START Supplied information
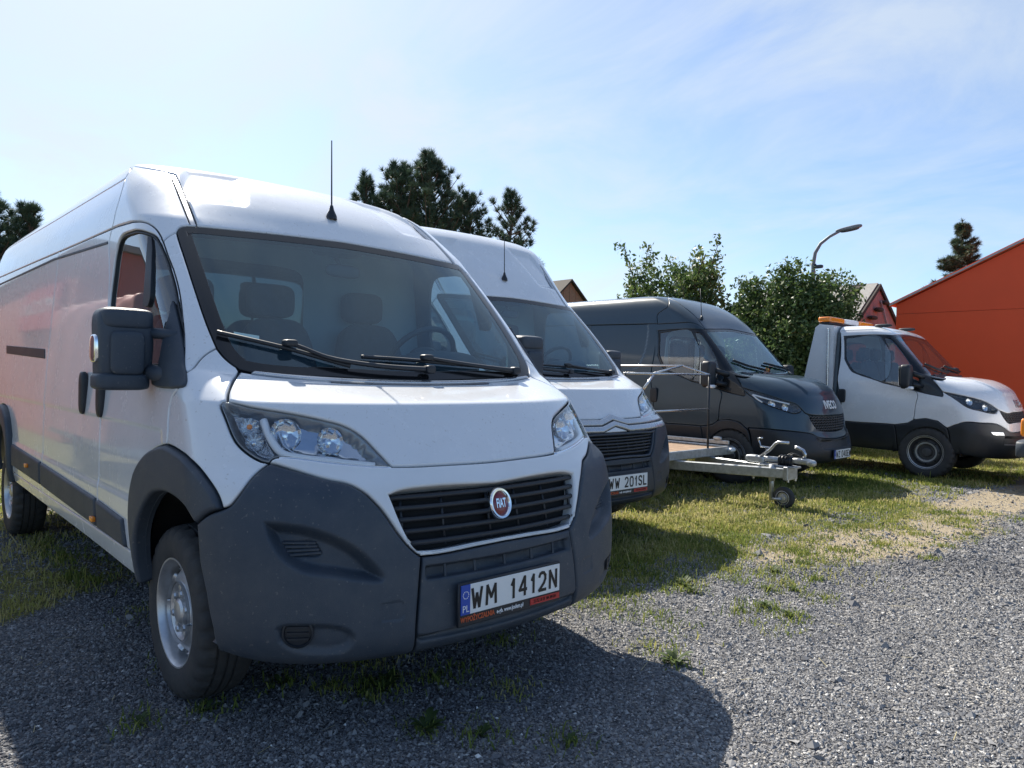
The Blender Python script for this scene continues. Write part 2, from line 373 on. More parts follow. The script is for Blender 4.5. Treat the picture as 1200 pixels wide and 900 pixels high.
# ---------------------------------------------------------------- panels cut from a body surface
def smooth_curve(P, k=4):
    P = np.asarray(P, float)
    if len(P) < 3: return P
    A = np.concatenate([[2*P[0]-P[1]], P, [2*P[-1]-P[-2]]]); out = []
    t = (np.arange(k)/k)[:, None]
    for i in range(1, len(A)-2):
        p0, p1, p2, p3 = A[i-1], A[i], A[i+1], A[i+2]
        d0, d1, d2 = (np.linalg.norm(b-a)**.5 + 1e-9 for a, b in ((p0, p1), (p1, p2), (p2, p3)))
        m1 = (p2-p1) + d1*((p1-p0)/d0 - (p2-p0)/(d0+d1)); m2 = (p2-p1) + d1*((p3-p2)/d2 - (p3-p1)/(d1+d2))
        out.append((2*t**3-3*t**2+1)*p1 + (t**3-2*t**2+t)*m1 + (-2*t**3+3*t**2)*p2 + (t**3-t**2)*m2)
    return np.concatenate(out + [P[-1:]])
def resample(S, C, ds):
    C = np.asarray(C, float); X = S.ev(C[:, 0], C[:, 1]); L = np.concatenate([[0], np.cumsum(np.linalg.norm(np.diff(X, axis=0), axis=1))])
    n = max(1, int(math.ceil(L[-1]/ds))); q = np.linspace(0, L[-1], n+1)
    return np.stack([np.interp(q, L, C[:, 0]), np.interp(q, L, C[:, 1])], -1)
def chain(S, D, names, ds=.015, sym=False, smooth=True):
    out = []
    for nm in names:
        if isinstance(nm, str):
            rev = nm[0] == '-'; C = np.array(D[nm.lstrip('-')], float); C = smooth_curve(C) if smooth else C
            if rev: C = C[::-1]
        else: C = np.array(nm, float)
        if len(C) > 1: C = resample(S, C, ds)
        if out and np.linalg.norm(out[-1][-1]-C[0]) < .02: C = C[1:]
        if len(C): out.append(C)
    P = np.concatenate(out)
    if sym:
        Q = P[::-1]*[-1, 1]; Q = Q[1:] if abs(P[-1, 0]) < 1e-3 else Q
        P = np.concatenate([P, Q[:-1] if abs(P[0, 0]) < 1e-3 else Q])
    if np.linalg.norm(P[0]-P[-1]) < .004: P = P[:-1]
    return P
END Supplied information
What is asked -> Leave out the pictures and retype every line above exactly.

Completed exercise ->
The Blender Python script for this scene continues. Write part 2, from line 373 on. More parts follow. The script is for Blender 4.5. Treat the picture as 1200 pixels wide and 900 pixels high.
# ---------------------------------------------------------------- panels cut from a body surface
def smooth_curve(P, k=4):
    P = np.asarray(P, float)
    if len(P) < 3: return P
    A = np.concatenate([[2*P[0]-P[1]], P, [2*P[-1]-P[-2]]]); out = []
    t = (np.arange(k)/k)[:, None]
    for i in range(1, len(A)-2):
        p0, p1, p2, p3 = A[i-1], A[i], A[i+1], A[i+2]
        d0, d1, d2 = (np.linalg.norm(b-a)**.5 + 1e-9 for a, b in ((p0, p1), (p1, p2), (p2, p3)))
        m1 = (p2-p1) + d1*((p1-p0)/d0 - (p2-p0)/(d0+d1)); m2 = (p2-p1) + d1*((p3-p2)/d2 - (p3-p1)/(d1+d2))
        out.append((2*t**3-3*t**2+1)*p1 + (t**3-2*t**2+t)*m1 + (-2*t**3+3*t**2)*p2 + (t**3-t**2)*m2)
    return np.concatenate(out + [P[-1:]])
def resample(S, C, ds):
    C = np.asarray(C, float); X = S.ev(C[:, 0], C[:, 1]); L = np.concatenate([[0], np.cumsum(np.linalg.norm(np.diff(X, axis=0), axis=1))])
    n = max(1, int(math.ceil(L[-1]/ds))); q = np.linspace(0, L[-1], n+1)
    return np.stack([np.interp(q, L, C[:, 0]), np.interp(q, L, C[:, 1])], -1)
def chain(S, D, names, ds=.015, sym=False, smooth=True):
    out = []
    for nm in names:
        if isinstance(nm, str):
            rev = nm[0] == '-'; C = np.array(D[nm.lstrip('-')], float); C = smooth_curve(C) if smooth else C
            if rev: C = C[::-1]
        else: C = np.array(nm, float)
        if len(C) > 1: C = resample(S, C, ds)
        if out and np.linalg.norm(out[-1][-1]-C[0]) < .02: C = C[1:]
        if len(C): out.append(C)
    P = np.concatenate(out)
    if sym:
        Q = P[::-1]*[-1, 1]; Q = Q[1:] if abs(P[-1, 0]) < 1e-3 else Q
        P = np.concatenate([P, Q[:-1] if abs(P[0, 0]) < 1e-3 else Q])
    if np.linalg.norm(P[0]-P[-1]) < .004: P = P[:-1]
    return P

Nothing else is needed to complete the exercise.